Jim Armitage: The generation of bankers who have never done a deal

Jim Armitage: Some say the young generation of bankers are finding it ever harder to get experience of actually completing a transaction
EPA

It’s been a listless summer for bankers, advisers and lawyers reliant on fees from mega British takeovers.

As this week’s earnings from Wall Street banks will show, big UK mergers and acquisitions have been thin on the ground bar the odd £11 billion elephant such as Standard Life-Aberdeen.

That’s bad for the City, but worse for the 20-somethings starting out at one of the Wall Street giants.

With so little action in the multi-billion-pound market these guys specialise in, some say the young generation of bankers are finding it ever harder to get experience of actually completing a transaction.

One M&A veteran says he recently interviewed a competent woman who’d been at a megabank for three years but had never actually completed a deal. Hardly the biggest come-on for would-be employers.

Such starvation rations are not the case at the smaller boutique advisory firms, where deals may be less valuable, but come along far more often, meaning young bankers get decent experience.

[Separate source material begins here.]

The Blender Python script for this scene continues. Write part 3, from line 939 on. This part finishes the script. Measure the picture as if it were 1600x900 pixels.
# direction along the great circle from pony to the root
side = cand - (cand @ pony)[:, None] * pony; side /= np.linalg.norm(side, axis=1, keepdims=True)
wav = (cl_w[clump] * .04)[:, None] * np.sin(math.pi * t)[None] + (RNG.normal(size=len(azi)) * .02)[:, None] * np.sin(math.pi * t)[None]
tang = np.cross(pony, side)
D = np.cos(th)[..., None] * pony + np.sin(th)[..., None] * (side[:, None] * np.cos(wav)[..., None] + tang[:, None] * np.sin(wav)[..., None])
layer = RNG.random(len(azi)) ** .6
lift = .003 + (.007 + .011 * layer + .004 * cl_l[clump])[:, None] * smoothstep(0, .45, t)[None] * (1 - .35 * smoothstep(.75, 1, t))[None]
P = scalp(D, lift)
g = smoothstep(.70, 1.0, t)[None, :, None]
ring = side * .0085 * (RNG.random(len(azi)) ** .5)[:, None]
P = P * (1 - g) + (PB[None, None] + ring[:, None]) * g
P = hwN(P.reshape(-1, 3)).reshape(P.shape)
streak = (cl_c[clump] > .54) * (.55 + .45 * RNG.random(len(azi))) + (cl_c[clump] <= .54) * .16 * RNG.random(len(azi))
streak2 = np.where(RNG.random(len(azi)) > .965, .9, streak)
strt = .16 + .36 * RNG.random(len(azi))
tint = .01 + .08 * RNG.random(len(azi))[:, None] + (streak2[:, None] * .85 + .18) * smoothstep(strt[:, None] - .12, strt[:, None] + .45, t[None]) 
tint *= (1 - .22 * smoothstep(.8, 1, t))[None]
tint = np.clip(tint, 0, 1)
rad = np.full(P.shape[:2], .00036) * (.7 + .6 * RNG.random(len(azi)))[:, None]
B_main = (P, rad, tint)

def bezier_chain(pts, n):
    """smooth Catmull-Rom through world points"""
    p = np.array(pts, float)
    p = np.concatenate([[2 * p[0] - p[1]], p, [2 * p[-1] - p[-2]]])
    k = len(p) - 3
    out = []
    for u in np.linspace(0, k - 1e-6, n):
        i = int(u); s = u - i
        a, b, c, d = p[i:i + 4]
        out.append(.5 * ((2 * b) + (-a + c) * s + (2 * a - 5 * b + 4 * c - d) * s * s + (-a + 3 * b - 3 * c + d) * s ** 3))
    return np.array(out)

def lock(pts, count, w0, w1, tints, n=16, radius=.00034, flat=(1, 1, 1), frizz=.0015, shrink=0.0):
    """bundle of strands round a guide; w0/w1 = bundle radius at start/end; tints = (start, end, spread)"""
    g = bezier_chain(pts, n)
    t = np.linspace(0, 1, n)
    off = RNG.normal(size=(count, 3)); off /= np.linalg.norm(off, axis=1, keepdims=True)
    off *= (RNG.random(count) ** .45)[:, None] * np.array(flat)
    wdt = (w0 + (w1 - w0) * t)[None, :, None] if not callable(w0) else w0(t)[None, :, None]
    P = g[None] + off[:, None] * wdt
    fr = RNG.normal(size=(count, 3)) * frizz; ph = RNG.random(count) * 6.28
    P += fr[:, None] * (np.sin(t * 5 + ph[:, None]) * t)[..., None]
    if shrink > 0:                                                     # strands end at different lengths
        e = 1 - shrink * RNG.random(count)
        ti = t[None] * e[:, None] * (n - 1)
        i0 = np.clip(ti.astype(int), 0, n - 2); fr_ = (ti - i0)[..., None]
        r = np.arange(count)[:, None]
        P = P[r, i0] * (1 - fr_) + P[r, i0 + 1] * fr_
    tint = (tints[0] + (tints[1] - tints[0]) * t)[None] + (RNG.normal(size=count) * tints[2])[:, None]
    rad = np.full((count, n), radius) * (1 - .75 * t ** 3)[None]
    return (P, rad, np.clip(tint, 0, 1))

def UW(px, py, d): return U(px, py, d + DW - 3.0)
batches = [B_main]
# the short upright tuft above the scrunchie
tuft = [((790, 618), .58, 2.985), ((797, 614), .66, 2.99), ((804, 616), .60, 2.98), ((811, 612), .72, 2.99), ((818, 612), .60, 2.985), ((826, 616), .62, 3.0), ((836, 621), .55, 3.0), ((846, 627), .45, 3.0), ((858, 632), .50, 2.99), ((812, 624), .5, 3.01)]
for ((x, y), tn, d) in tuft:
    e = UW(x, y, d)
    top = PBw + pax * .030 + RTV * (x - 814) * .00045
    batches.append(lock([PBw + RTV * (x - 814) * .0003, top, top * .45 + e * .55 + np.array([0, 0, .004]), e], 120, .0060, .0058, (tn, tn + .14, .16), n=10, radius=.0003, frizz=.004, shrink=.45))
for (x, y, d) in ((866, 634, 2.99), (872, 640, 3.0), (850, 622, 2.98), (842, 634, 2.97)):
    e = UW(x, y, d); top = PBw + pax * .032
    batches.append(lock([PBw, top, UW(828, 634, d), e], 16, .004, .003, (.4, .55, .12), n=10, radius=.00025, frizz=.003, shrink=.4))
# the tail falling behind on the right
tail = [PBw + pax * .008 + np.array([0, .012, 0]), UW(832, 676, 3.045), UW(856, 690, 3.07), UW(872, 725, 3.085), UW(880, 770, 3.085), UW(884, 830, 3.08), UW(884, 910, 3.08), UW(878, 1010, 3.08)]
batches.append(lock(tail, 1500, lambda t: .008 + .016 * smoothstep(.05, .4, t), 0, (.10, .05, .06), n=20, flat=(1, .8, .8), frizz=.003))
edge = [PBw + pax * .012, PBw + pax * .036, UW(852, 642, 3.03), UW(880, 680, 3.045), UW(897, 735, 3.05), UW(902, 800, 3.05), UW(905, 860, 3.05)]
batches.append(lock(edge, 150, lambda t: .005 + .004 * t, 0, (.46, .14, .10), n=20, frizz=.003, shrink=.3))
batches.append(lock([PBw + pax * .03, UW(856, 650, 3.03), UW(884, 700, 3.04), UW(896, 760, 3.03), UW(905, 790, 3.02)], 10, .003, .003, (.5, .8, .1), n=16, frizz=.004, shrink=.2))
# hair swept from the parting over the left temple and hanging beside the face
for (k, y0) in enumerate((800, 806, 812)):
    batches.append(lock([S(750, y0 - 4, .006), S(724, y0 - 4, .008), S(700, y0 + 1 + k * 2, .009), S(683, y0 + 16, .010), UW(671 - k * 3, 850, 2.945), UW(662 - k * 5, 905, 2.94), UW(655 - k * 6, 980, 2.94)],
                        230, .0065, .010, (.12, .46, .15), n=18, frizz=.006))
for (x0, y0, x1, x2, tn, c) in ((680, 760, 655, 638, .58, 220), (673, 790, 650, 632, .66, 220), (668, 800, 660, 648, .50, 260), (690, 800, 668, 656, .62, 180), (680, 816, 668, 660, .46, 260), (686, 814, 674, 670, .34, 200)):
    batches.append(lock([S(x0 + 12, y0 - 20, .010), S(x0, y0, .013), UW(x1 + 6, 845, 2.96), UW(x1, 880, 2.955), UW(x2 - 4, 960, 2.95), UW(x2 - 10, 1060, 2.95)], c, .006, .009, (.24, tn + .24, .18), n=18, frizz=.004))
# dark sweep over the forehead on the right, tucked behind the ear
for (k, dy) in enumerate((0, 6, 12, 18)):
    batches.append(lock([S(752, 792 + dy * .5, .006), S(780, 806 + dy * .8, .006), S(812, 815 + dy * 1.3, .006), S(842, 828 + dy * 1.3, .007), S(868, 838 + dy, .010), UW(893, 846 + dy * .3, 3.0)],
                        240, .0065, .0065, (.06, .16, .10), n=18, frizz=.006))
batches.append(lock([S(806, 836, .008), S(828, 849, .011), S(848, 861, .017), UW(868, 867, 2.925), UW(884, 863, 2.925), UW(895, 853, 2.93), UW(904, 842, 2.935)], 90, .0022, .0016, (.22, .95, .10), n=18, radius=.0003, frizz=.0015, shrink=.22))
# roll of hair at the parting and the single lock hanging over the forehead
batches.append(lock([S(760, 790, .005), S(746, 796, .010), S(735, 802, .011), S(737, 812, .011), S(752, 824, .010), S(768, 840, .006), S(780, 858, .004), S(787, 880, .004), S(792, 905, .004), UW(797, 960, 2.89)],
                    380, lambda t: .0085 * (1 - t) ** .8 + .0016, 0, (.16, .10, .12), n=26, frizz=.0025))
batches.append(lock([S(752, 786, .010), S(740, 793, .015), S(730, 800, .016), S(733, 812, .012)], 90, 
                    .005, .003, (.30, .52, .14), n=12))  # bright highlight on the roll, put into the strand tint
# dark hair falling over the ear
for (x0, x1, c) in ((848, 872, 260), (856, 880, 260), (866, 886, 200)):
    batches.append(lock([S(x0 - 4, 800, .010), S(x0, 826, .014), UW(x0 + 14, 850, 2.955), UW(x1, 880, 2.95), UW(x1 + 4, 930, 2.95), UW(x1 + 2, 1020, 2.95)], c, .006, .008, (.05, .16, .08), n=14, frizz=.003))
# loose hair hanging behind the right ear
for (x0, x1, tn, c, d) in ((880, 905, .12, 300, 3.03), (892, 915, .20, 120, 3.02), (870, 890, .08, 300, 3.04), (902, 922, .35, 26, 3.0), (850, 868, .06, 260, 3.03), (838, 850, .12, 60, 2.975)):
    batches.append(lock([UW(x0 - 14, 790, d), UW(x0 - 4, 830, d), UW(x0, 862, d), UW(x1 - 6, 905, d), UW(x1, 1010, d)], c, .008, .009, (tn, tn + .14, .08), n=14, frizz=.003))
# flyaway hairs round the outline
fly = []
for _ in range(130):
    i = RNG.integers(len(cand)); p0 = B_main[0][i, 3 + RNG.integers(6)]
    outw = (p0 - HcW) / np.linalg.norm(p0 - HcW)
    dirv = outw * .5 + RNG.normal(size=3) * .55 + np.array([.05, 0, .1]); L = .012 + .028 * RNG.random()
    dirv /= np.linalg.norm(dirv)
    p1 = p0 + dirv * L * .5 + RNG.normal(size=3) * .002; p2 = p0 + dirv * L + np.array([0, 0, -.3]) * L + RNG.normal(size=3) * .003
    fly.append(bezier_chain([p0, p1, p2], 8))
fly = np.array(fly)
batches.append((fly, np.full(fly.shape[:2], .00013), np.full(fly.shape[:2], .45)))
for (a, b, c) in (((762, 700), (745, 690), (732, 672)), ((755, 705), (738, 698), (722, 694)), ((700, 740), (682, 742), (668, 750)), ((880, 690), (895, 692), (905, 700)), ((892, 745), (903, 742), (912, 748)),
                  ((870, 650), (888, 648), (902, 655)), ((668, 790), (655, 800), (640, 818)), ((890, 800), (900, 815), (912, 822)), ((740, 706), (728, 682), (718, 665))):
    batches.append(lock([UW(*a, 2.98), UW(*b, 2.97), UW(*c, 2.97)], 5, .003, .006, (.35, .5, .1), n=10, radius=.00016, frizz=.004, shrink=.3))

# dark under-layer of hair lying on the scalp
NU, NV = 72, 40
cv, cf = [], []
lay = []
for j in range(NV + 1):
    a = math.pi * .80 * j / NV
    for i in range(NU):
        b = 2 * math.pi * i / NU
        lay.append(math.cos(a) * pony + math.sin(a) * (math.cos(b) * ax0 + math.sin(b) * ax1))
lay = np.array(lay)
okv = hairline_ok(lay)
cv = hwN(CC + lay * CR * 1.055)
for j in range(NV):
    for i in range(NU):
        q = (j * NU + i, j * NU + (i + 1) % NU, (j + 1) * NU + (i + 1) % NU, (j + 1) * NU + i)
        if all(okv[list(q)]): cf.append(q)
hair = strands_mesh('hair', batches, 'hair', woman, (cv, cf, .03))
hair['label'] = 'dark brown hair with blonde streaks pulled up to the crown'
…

Fenchurch Advisory is a case in point. It has done three deals in the past fortnight, including the £467 million takeover of Lloyd’s insurer Novae. It is ranked number one by Mergermarket for the volume of financial services deals completed since January last year. Its score of 16 deals is followed by another boutique, Evercore, with 15.

They’re relatively small shops, so everyone gets their hands dirty, and progress rapidly up the career ladder if they’re any good.

Ambitious young interns spending their summers in London’s Wall Street behemoths might bear that in mind.

Raiders’ mischief

Takeover activity may be quiet, but at least activist investors are making work for City advisers. Nelson Peltz is the latest, shaking the tree at Procter & Gamble.

In his personal life, Peltz, formerly known for throwing topless tennis parties, is one of a kind. But his demands on P&G are wearyingly familiar: criticise the target’s overheads and demand more cost-cutting. Unilever and Nestlé have both faced identical showdowns in recent months.

Analysis from consultants Alvarez & Marsal today finds 52 British companies are vulnerable to activist attack — more than in any other European country. Consumer companies, whose share prices have lagged lately, are most at risk, but materials and industrial firms are also highly vulnerable, it says.

Some doubtless deserve a kicking but, for most, the raiders will be a damaging distraction for management and force them to make hasty actions that will hurt their businesses. Only the activists, and the advisers, will benefit.